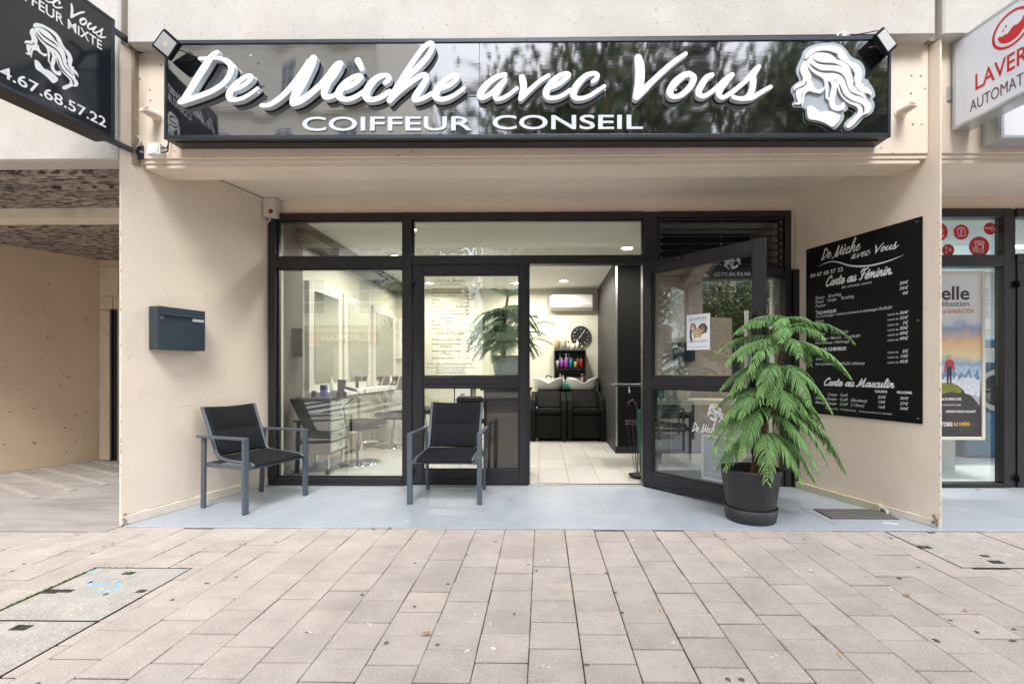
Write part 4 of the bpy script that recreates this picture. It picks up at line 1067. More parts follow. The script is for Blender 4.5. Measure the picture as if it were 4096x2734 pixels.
sticker(3845, 928, 30, ic_shirt, 'red round sticker with folded shirt and tie'); sticker(3917, 986, 40, ic_wash, 'largest red round sticker, with washing machine'); sticker(3793, 1000, 24, ic_star, 'red round sticker with three stars'); sticker(3960, 914, 24, ic_soap, 'red round sticker with soap scoop')
sticker(3754, 928, 37, pl((-.1, .6), (.4, .5)) + pl((.2, .5), (.5, .1), (.3, 0), (.6, -.5), (0, -.5)), 'red round sticker half hidden behind the wall edge')

# cinema poster in its frame
pf_ = thing('film_poster', 'tall film poster in silver frame on the laundry window', 'poster', (X(3860), YF - .03, 0))
PF = Frame((0, YF - .028, 0), (1, 0, 0))
fa1, fb1 = PF.px(3935, 1085); fb0 = PF.px(3935, 1758)[1]; fa0 = fa1 - .80
m = MB(); w_ = .03
m.fbox(PF, fa0, fa0 + w_, fb0, fb1, 0, .02); m.fbox(PF, fa1 - w_, fa1, fb0, fb1, 0, .02); m.fbox(PF, fa0 + w_, fa1 - w_, fb0, fb0 + w_, 0, .02); m.fbox(PF, fa0 + w_, fa1 - w_, fb1 - w_, fb1, 0, .02)
m.build('frame', M['offwhite'], pf_, bevel=.004)
m_, t, p = newmat('mountain_print')
g = t.nodes.new('ShaderNodeNewGeometry'); sx_ = t.nodes.new('ShaderNodeSeparateXYZ'); t.links.new(g.outputs['Position'], sx_.inputs[0])
nn_ = pos_noise(t, 7, 6, .6)
ad = t.nodes.new('ShaderNodeMath'); ad.operation = 'MULTIPLY_ADD'; ad.inputs[1].default_value = .22; t.links.new(nn_, ad.inputs[0]); t.links.new(sx_.outputs['Z'], ad.inputs[2])
mr = t.nodes.new('ShaderNodeMapRange'); mr.inputs['From Min'].default_value = fb0 + .11; mr.inputs['From Max'].default_value = fb1 + .11; t.links.new(ad.outputs[0], mr.inputs['Value'])
t.links.new(ramp(t, mr.outputs[0], [(0, (.035, .035, .04)), (.22, (.06, .055, .06)), (.27, (.16, .15, .07)), (.33, (.30, .38, .48)), (.40, (.62, .68, .76)), (.45, (.20, .36, .55)), (.50, (.75, .62, .40)), (.58, (.80, .55, .28)), (.66, (.30, .38, .58)), (.70, (.62, .68, .78)), (.74, (.74, .76, .82))]), p.inputs['Base Color'])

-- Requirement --
Copy the listing over exactly, skipping the pictures it holds.

-- Task answer --
Write part 4 of the bpy script that recreates this picture. It picks up at line 1067. More parts follow. The script is for Blender 4.5. Measure the picture as if it were 4096x2734 pixels.
sticker(3845, 928, 30, ic_shirt, 'red round sticker with folded shirt and tie'); sticker(3917, 986, 40, ic_wash, 'largest red round sticker, with washing machine'); sticker(3793, 1000, 24, ic_star, 'red round sticker with three stars'); sticker(3960, 914, 24, ic_soap, 'red round sticker with soap scoop')
sticker(3754, 928, 37, pl((-.1, .6), (.4, .5)) + pl((.2, .5), (.5, .1), (.3, 0), (.6, -.5), (0, -.5)), 'red round sticker half hidden behind the wall edge')

# cinema poster in its frame
pf_ = thing('film_poster', 'tall film poster in silver frame on the laundry window', 'poster', (X(3860), YF - .03, 0))
PF = Frame((0, YF - .028, 0), (1, 0, 0))
fa1, fb1 = PF.px(3935, 1085); fb0 = PF.px(3935, 1758)[1]; fa0 = fa1 - .80
m = MB(); w_ = .03
m.fbox(PF, fa0, fa0 + w_, fb0, fb1, 0, .02); m.fbox(PF, fa1 - w_, fa1, fb0, fb1, 0, .02); m.fbox(PF, fa0 + w_, fa1 - w_, fb0, fb0 + w_, 0, .02); m.fbox(PF, fa0 + w_, fa1 - w_, fb1 - w_, fb1, 0, .02)
m.build('frame', M['offwhite'], pf_, bevel=.004)
m_, t, p = newmat('mountain_print')
g = t.nodes.new('ShaderNodeNewGeometry'); sx_ = t.nodes.new('ShaderNodeSeparateXYZ'); t.links.new(g.outputs['Position'], sx_.inputs[0])
nn_ = pos_noise(t, 7, 6, .6)
ad = t.nodes.new('ShaderNodeMath'); ad.operation = 'MULTIPLY_ADD'; ad.inputs[1].default_value = .22; t.links.new(nn_, ad.inputs[0]); t.links.new(sx_.outputs['Z'], ad.inputs[2])
mr = t.nodes.new('ShaderNodeMapRange'); mr.inputs['From Min'].default_value = fb0 + .11; mr.inputs['From Max'].default_value = fb1 + .11; t.links.new(ad.outputs[0], mr.inputs['Value'])
t.links.new(ramp(t, mr.outputs[0], [(0, (.035, .035, .04)), (.22, (.06, .055, .06)), (.27, (.16, .15, .07)), (.33, (.30, .38, .48)), (.40, (.62, .68, .76)), (.45, (.20, .36, .55)), (.50, (.75, .62, .40)), (.58, (.80, .55, .28)), (.66, (.30, .38, .58)), (.70, (.62, .68, .78)), (.74, (.74, .76, .82))]), p.inputs['Base Color'])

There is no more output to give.